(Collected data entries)
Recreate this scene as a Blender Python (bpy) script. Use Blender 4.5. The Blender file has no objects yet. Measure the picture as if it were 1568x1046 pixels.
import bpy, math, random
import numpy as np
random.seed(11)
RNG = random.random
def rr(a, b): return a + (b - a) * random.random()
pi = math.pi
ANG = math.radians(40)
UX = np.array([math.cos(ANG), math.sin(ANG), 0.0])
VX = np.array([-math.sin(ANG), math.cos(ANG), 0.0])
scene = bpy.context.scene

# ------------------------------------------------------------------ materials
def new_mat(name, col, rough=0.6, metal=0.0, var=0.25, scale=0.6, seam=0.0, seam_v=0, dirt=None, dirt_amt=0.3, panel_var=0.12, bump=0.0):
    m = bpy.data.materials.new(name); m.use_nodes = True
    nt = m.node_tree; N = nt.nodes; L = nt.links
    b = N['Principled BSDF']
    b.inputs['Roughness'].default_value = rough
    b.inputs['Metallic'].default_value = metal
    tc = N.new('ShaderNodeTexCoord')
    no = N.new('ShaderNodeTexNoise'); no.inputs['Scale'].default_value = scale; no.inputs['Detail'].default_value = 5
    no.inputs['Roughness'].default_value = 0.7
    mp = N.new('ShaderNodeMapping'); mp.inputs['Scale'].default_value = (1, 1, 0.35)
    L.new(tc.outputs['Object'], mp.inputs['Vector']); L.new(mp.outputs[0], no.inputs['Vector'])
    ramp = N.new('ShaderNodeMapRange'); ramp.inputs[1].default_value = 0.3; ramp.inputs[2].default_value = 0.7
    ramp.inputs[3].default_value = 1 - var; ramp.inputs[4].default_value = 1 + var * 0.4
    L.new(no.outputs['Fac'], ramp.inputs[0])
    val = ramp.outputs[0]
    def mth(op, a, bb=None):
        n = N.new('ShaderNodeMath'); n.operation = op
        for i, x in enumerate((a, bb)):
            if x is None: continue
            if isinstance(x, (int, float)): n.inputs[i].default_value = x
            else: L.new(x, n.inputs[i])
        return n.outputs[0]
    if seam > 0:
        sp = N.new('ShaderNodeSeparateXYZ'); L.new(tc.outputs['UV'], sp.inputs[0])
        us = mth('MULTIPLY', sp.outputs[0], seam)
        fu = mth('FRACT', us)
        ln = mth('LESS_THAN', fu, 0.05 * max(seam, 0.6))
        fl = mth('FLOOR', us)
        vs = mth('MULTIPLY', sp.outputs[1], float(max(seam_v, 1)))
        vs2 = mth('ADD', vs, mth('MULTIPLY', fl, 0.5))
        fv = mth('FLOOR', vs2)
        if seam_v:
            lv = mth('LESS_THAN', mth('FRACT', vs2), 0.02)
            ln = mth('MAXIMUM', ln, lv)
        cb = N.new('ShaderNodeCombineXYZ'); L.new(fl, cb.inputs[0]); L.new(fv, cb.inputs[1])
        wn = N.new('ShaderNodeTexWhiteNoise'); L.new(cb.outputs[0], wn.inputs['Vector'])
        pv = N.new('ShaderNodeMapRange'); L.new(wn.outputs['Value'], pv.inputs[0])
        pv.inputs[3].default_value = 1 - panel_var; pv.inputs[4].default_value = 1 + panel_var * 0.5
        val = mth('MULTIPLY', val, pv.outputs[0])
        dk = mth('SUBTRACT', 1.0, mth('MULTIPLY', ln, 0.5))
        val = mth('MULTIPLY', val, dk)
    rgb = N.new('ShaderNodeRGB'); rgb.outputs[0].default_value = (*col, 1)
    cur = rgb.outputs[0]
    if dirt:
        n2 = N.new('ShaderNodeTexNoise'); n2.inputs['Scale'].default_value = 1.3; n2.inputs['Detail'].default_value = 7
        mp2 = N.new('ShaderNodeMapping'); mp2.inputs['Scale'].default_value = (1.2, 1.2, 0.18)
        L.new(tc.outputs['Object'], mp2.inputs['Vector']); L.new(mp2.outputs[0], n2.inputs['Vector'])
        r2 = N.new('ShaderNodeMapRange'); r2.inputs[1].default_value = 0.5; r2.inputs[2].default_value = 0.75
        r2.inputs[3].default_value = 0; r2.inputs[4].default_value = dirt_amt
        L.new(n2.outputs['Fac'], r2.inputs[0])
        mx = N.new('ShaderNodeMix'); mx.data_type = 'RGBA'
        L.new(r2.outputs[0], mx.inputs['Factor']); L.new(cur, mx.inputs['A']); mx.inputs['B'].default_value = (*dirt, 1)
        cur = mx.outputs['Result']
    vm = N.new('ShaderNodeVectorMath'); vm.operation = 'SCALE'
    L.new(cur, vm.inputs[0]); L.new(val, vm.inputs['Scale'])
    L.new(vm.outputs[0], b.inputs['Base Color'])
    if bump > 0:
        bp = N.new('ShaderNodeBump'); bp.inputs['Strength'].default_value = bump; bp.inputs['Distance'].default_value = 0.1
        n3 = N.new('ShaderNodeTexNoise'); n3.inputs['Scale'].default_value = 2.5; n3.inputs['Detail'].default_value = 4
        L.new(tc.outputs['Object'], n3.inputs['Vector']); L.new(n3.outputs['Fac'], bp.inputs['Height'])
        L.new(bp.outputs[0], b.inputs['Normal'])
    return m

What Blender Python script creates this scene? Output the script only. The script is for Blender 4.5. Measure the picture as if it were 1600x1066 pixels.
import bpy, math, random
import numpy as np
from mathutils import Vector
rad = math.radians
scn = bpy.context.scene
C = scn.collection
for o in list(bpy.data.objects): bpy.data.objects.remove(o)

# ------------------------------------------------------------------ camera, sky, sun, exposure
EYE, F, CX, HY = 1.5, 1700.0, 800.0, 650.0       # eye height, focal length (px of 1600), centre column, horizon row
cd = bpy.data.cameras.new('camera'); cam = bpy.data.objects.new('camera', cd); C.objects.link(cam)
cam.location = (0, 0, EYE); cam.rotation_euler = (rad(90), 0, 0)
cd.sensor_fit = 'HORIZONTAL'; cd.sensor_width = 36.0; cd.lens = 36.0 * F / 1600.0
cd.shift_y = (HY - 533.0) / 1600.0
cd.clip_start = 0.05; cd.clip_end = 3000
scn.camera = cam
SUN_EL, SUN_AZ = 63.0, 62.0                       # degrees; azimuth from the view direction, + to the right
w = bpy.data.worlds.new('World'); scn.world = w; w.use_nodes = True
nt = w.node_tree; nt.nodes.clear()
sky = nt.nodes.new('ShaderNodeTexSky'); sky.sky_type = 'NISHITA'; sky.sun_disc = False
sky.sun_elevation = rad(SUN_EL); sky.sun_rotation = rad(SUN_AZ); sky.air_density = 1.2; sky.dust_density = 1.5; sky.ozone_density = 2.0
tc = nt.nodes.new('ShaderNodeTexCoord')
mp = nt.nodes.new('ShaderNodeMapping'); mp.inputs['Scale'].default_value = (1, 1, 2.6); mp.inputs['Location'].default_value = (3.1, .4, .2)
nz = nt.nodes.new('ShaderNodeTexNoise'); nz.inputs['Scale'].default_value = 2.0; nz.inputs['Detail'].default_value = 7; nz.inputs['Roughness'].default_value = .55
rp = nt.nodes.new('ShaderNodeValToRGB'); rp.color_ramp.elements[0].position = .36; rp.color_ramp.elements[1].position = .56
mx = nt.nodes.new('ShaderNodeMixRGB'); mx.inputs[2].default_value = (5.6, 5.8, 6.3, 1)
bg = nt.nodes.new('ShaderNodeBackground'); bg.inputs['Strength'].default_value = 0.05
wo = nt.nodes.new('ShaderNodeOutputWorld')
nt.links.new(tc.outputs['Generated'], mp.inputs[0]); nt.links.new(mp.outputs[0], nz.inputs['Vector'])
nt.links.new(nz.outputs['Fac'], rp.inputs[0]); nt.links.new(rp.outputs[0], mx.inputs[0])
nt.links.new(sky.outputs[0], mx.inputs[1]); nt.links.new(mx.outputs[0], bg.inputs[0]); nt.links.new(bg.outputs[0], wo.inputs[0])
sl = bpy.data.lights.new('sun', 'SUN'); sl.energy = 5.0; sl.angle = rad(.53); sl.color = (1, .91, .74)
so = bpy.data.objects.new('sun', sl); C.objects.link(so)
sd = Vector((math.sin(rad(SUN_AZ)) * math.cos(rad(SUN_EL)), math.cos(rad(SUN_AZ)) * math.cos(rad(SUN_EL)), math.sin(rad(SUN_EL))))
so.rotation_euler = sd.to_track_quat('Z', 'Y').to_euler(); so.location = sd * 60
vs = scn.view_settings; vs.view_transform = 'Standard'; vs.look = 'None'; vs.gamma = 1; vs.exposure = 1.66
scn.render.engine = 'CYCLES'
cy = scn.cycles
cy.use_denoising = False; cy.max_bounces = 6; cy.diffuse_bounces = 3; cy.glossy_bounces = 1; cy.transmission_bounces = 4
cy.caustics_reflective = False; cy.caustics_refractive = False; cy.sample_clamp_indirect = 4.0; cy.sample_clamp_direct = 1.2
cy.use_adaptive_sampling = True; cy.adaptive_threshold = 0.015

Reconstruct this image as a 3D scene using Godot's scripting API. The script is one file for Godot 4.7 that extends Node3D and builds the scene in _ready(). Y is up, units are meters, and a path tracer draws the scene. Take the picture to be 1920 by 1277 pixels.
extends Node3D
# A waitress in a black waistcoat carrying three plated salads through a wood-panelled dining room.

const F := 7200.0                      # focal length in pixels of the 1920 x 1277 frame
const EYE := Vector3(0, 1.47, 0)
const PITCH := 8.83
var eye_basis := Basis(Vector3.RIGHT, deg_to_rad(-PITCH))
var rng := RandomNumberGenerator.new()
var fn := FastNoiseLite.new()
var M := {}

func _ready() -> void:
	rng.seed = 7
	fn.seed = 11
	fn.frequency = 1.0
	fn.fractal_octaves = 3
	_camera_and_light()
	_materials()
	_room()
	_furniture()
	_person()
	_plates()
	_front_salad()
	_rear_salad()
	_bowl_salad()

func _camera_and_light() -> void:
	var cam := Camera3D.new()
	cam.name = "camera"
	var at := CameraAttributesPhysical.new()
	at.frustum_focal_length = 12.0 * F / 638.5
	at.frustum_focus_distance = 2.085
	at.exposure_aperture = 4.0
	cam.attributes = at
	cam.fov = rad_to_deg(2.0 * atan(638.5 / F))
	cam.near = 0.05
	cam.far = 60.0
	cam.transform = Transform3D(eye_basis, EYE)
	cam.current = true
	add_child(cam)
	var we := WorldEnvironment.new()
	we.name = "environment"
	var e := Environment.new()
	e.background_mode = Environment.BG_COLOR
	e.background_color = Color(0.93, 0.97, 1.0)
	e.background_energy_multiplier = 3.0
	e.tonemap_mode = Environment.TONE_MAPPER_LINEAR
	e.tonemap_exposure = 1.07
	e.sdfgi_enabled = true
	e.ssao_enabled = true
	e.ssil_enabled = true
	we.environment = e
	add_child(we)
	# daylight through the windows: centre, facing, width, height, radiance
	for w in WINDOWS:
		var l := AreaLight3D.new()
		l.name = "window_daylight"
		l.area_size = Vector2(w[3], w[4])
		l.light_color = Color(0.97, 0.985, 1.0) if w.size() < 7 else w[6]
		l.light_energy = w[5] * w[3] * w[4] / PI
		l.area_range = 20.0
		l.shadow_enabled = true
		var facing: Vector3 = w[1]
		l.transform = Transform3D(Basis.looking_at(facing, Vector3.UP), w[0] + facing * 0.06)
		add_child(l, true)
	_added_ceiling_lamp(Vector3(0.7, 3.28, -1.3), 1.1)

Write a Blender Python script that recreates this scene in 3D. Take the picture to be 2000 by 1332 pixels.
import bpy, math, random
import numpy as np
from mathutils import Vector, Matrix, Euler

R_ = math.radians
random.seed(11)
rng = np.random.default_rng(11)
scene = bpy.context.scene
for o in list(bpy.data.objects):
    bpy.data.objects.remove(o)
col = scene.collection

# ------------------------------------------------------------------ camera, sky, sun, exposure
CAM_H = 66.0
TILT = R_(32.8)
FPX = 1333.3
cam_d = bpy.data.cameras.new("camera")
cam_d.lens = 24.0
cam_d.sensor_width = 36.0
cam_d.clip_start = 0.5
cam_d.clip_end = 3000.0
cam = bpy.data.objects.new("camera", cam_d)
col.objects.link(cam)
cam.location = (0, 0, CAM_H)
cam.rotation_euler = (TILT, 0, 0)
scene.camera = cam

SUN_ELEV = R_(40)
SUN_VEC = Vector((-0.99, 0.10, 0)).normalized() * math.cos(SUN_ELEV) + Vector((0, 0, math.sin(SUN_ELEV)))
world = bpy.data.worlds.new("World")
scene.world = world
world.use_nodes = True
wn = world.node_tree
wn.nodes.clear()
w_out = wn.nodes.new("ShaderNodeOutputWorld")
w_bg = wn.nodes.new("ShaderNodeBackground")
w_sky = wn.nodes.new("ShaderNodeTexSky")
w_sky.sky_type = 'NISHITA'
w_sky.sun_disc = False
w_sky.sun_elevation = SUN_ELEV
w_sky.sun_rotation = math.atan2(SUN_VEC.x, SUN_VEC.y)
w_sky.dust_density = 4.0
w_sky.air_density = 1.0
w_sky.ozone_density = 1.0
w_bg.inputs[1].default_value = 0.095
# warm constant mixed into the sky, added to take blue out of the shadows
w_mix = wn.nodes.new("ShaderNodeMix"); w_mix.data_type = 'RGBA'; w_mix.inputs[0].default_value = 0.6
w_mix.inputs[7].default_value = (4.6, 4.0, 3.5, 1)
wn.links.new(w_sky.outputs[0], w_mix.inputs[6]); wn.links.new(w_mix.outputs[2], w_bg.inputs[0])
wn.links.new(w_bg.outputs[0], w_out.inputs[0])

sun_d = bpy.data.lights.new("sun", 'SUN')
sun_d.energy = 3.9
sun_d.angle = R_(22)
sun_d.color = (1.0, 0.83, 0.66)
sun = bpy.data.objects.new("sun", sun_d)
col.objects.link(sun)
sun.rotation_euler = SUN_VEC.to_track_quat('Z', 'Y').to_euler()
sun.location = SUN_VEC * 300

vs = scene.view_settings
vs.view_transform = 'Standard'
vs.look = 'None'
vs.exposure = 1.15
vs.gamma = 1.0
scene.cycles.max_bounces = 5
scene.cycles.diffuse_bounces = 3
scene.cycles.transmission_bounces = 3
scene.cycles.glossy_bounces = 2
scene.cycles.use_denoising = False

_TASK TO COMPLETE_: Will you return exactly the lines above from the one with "What Blender Python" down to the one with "for o in list(bpy.data.objects): bpy.data.objects.remove(o)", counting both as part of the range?

_ANSWER_:
What Blender Python script creates this scene? Output the script only. The script is for Blender 4.5. Measure the picture as if it were 1600x1066 pixels.
import bpy, math, random
import numpy as np
from mathutils import Vector
rad = math.radians
scn = bpy.context.scene
C = scn.collection
for o in list(bpy.data.objects): bpy.data.objects.remove(o)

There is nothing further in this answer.